UI mode does not pick up my new test
The file watcher may not be tracking the path, or the test is filtered out by a project or grep. Confirm the test appears in the UI mode tree, clear any active filter, and check that the spec matches your testMatch glob. Saving the file should trigger a re-run when watch mode is on.
Verification
Confirm interactive debugging did its job in three ways. First, the locator you copied from the picker resolves to exactly one element — run the finished test and watch it pass headed in UI mode. Second, run the same spec headless (npx playwright test settings.spec.ts) to prove it does not depend on a debug session. Third, grep the codebase for page.pause( before committing to guarantee no interactive breakpoint reaches CI, where it would hang the job indefinitely.
Frequently Asked Questions
What is the difference between the Inspector and UI mode?
The Inspector is a step debugger that attaches to a single running test via PWDEBUG=1, --debug, or page.pause(), letting you execute one action at a time. UI mode (--ui) is a standalone dashboard for browsing, running, and watching the whole suite, with a per-action timeline and snapshots. Use the Inspector to step through one test, UI mode to iterate across many.
Will PWDEBUG or page.pause() break my CI?
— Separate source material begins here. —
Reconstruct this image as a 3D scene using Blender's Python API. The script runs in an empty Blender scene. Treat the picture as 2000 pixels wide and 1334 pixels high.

Yes if they reach CI. A page.pause() left in a spec halts the run forever because no human clicks Resume, and PWDEBUG forces headed mode that headless CI cannot provide. Remove pauses and keep debug flags out of committed code; rely on trace: 'on-first-retry' for CI evidence instead.
How do I get a good selector without writing it by hand?
Use the locator picker in the Inspector or UI mode. Click "Pick locator," hover the element on the live page, and Playwright generates a resilient locator favoring role, label, and text. Copy it directly into your test, which keeps selectors aligned with the accessibility-first approach recommended for stable suites.